I did learn to just lock the door. One day he just walked in when I was giving my little one a bath. It scared me to death. It's just a shock to have someone in your house that you don't expect or don't know they're there.

He would also just help himself to food and drinks and that was aggravating too. I don't mind giving the kids a snack but I do mind them thinking they can help themselves.
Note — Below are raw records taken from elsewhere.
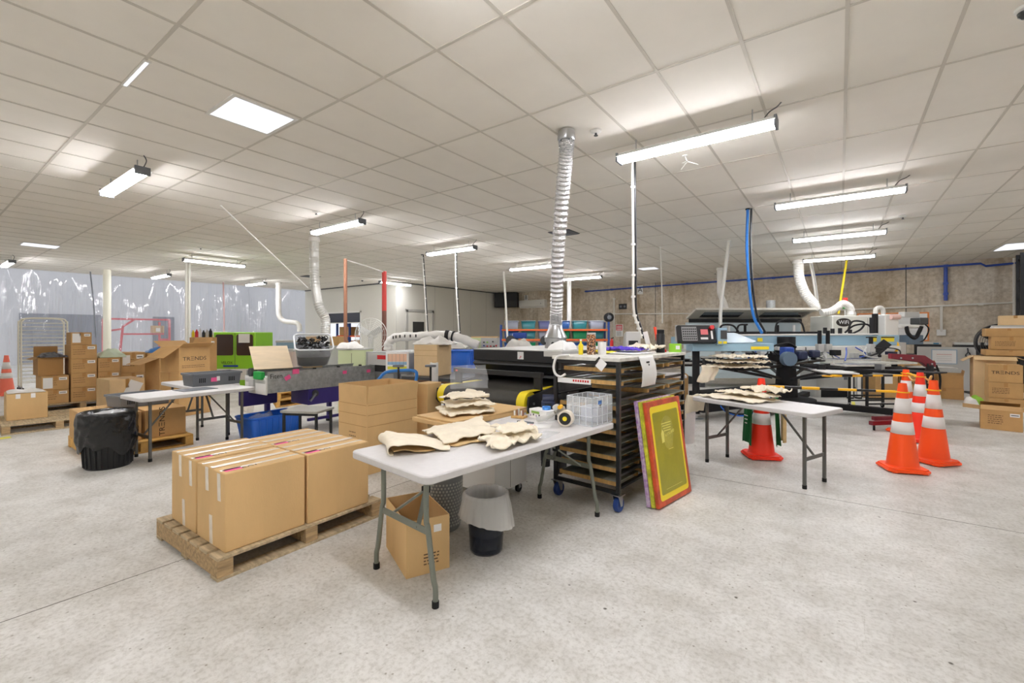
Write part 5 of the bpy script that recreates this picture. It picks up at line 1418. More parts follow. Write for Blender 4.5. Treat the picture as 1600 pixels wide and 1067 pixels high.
for pts in ([(1.35, .2, 1.5), (1.45, .2, 1.7), (1.68, .2, 1.68), (1.62, .2, 1.55), (1.45, .2, 1.46)], [(1.3, .2, 1.48), (1.5, .22, 1.62), (1.75, .2, 1.64), (1.85, .2, 1.5)], [(-.1, .2, 1.45), (-.05, .2, 1.68), (.2, .2, 1.75), (.42, .2, 1.68), (.5, .2, 1.45)], [(-.9, .15, 1.45), (-.85, .15, 1.62), (-.68, .15, 1.64)], [(-1.35, -.1, 1.5), (-1.3, -.1, 1.62), (-1.1, -.1, 1.62), (-.98, -.1, 1.5)], [(-.35, -.1, 1.05), (-.4, -.2, 1.2), (-.1, -.2, 1.28), (.1, -.15, 1.2)]):
    b = MB(); b.tube(bez([vr(*p) for p in pts], 24), .018, 8); b.build('hose', M_rub, P)
# blue motors and heads at the hub
for r_, d_, z_, s_ in ((-.2, -.35, 1.12, .22), (.1, -.3, 1.05, .2), (.35, -.3, 1.08, .18)):
    b = MB(); b.cbox(vr(r_, d_, z_), (s_, s_ * .7, s_ * .8), Matrix.Rotation(A + .3, 4, 'Z')); b.build('motor', M_blued if r_ < 0 else M_navy, P, bevel=.03)
b = MB(); b.cyl(vr(-.3, -.62, 1.0), vr(-.3, -.5, 1.0), .13, n=20); b.build('round_motor', mat('slate_blue_paint', (96, 116, 134), .4), P)
for k in range(5):
    a = A + R(40 + 26 * k); u = Vector((math.cos(a), math.sin(a), 0))
    b = MB(); b.bar(u * .3 + Vector((0, 0, 1.3)), u * 2.2 + Vector((0, 0, 1.3)), .15, .17); o = b.build('print_head_beam', M_pblue, P, bevel=.008)
    for q in (1.2, 1.9):
        b = MB(); b.cbox(u * q + Vector((0, 0, 1.08)), (.12, .4, .08), Matrix.Rotation(a, 4, 'Z')); b.build('squeegee_head', M_lgrey, o)
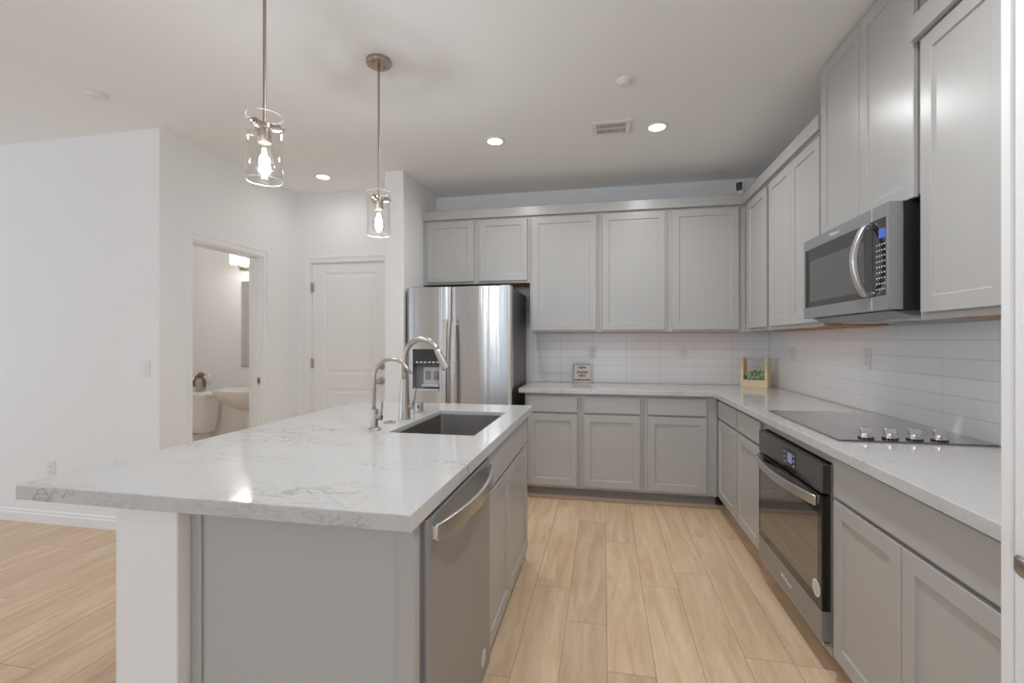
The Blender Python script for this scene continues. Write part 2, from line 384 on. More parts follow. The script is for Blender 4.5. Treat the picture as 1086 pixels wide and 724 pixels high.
# baseboards (profiled)
prof = [(0, 0), (.014, 0), (.014, .060), (.010, .066), (.010, .080), (.006, .088), (0, .088)]
def base(name, fn, t0, t1, label): struct(name, MB().prism(prof, fn, t0, t1), 'trim', label, 'baseboard')
base('baseboard_front', lambda a, b, t: (t, NL - a, b), XL, HL, 'white baseboard below the broad left wall')
base('baseboard_left', lambda a, b, t: (HL + a, t, b), BY1 + .06, WD, 'white baseboard past the bathroom doorway')
base('baseboard_hall', lambda a, b, t: (t, WD - a, b), HL, DX0 - .07, 'white baseboard beside the closed door')
base('baseboard_bath', lambda a, b, t: (t, WD - a, b), -5.08, HL - .12, 'white baseboard in the bathroom')

# casings and jambs
def casing(F, a0, a1, bt, wd=.062):
    mb = MB()
    for (p0, p1, q0, q1) in ((a0 - wd, a0, 0, bt + wd), (a1, a1 + wd, 0, bt + wd), (a0, a1, bt, bt + wd)):
        fbox(mb, F, p0, p1, q0, q1, 0, .012)
    o = .014   # raised outer band
    for (p0, p1, q0, q1) in ((a0 - wd, a0 - wd + .022, 0, bt + wd), (a1 + wd - .022, a1 + wd, 0, bt + wd), (a0 - wd + .022, a1 + wd - .022, bt + wd - .022, bt + wd)):
        fbox(mb, F, p0, p1, q0, q1, .012, .018)
    return mb
mb = casing(FI(HL), BY0, BY1, BZ)
mb.box(HL - .125, HL + .001, BY0 - .001, BY0 + .014, 0, BZ); mb.box(HL - .125, HL + .001, BY1 - .014, BY1 + .001, 0, BZ); mb.box(HL - .125, HL + .001, BY0, BY1, BZ - .014, BZ + .001)
mb.box(HL - .075, HL - .04, BY1 - .026, BY1 - .014, 0, BZ - .014)
t1 = struct('trim_1', mb, 'trim', 'white casing and jamb of the open bathroom doorway', 'door trim', .002)
mb = MB().box(HL - .036, HL - .012, BY1 - .0165, BY1 - .0135, .925, .985); finish('strike_plate', mb, 'nickel', t1)
mb = MB().box(HL - .030, HL - .020, BY1 - .0175, BY1 - .0155, .942, .968); finish('strike_hole', mb, 'dark', t1)
mb = casing(FB(WD), DX0 - .012, DX1 + .012, DZ + .012)
mb.box(DX0 - .012, DX0 - .003, WD - .001, WD + .12, 0, DZ + .012); mb.box(DX1 + .003, DX1 + .012, WD - .001, WD + .12, 0, DZ + .012); mb.box(DX0 - .012, DX1 + .012, WD - .001, WD + .12, DZ + .003, DZ + .012)
struct('trim_2', mb, 'trim', 'white casing around the closed panel door', 'door trim', .002)
mb = casing(FR(XN), .205, .985, 2.06, .062)
mb.box(XN - .001, XN + .12, 0.973, .9855, 0, 2.06).box(XN - .001, XN + .12, .204, .217, 0, 2.06).box(XN - .001, XN + .12, .205, .985, 2.046, 2.061)
struct('trim_3', mb, 'trim', 'white door casing at the right edge of the view', 'door trim', .002)

# two panel door
def panel_door(mb, F, a0, a1, b0, b1, T, panels):
    bm = mb.bm; fbox(mb, F, a0, a1, b0, b1, -T, -.006)
    As = [a0, panels[0][0], panels[0][1], a1]; Bs = [b0]; 
    for p in panels: Bs += [p[2], p[3]]
    Bs.append(b1)
    for i in range(3):
        for j in range(len(Bs) - 1):
            if i == 1 and j % 2 == 1:
                x0, x1, y0, y1 = As[1], As[2], Bs[j], Bs[j+1]
                rs = [(0, 0), (.012, -.007), (.030, -.007), (.045, -.001)]; R = []
                for ins, n in rs:
                    R.append([bm.verts.new(F(a, b, n)) for a, b in ((x0+ins,y0+ins),(x1-ins,y0+ins),(x1-ins,y1-ins),(x0+ins,y1-ins))])
                for r, s2 in zip(R, R[1:]):
                    for k in range(4): bm.faces.new([r[k], r[(k+1)%4], s2[(k+1)%4], s2[k]])
                bm.faces.new(R[-1])
            else:
                bm.faces.new([bm.verts.new(F(a, b, 0)) for a, b in ((As[i],Bs[j]),(As[i+1],Bs[j]),(As[i+1],Bs[j+1]),(As[i],Bs[j+1]))])
    for (p, q_, r, s2) in ((a0, a0, b0, b1), (a1, a1, b0, b1)):
        bm.faces.new([bm.verts.new(F(p, r, 0)), bm.verts.new(F(p, s2, 0)), bm.verts.new(F(p, s2, -.006)), bm.verts.new(F(p, r, -.006))])
    for z in (b0, b1):
        bm.faces.new([bm.verts.new(F(a0, z, 0)), bm.verts.new(F(a1, z, 0)), bm.verts.new(F(a1, z, -.006)), bm.verts.new(F(a0, z, -.006))])
    return mb
F = FB(WD + .006)
d1 = thing('door_1', 'closed white two panel door past the faucet', 'door', (DX0, WD, 0)); d1['kind'] = 'structure'
finish('door_leaf', panel_door(MB(), F, DX0, DX1, .008, DZ, .035, [(-2.676, -2.112, .25, .845), (-2.676, -2.112, .985, 1.968)]), 'trim', d1)
for z in (1.826, 1.088, .25):
    mb = MB().tube([(DX0 - .002, WD - .006, z - .045), (DX0 - .002, WD - .006, z + .045)], .007, 10).box(DX0 - .012, DX0 + .014, WD - .003, WD + .001, z - .045, z + .045)
    finish('hinge', mb, 'nickel', d1, smooth=30)
KX = -2.066
mb = MB().tube([(KX, WD + .008, 1.066), (KX, WD - .012, 1.066)], [.033, .030], 24).tube([(KX, WD - .010, 1.066), (KX, WD - .026, 1.066)], [.023, .021], 24).box(KX - .004, KX + .004, WD - .040, WD - .024, 1.048, 1.084)
finish('deadbolt', mb, 'nickel', d1, .0015, 40)
mb = MB().tube([(KX, WD + .008, .927), (KX, WD - .006, .927), (KX, WD - .010, .927)], [.034, .034, .028], 24).tube([(KX, WD - .008, .927), (KX, WD - .030, .927), (KX, WD - .036, .927), (KX, WD - .045, .927), (KX, WD - .060, .927), (KX, WD - .068, .927), (KX, WD - .070, .927)], [.013, .012, .018, .026, .028, .020, .010], 24)
finish('door_knob', mb, 'nickel', d1, 0, 50)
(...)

This is an issue between my husband and I. He thinks that only the parents should correct their own kids. I think if they are messing with my kids or my stuff, I have every right to get on them.
on Jan 03, 2006
This is an issue between my husband and I. He thinks that only the parents should correct their own kids. I think if they are messing with my kids or my stuff, I have every right to get on them.


HAHAHA

I tell all my neighbors up front I am an equal opportunity screamer, if their kids are in my yard and acting up, they get yelled at just like my own!

Funny thing is....despite that...all the kids want to hang here.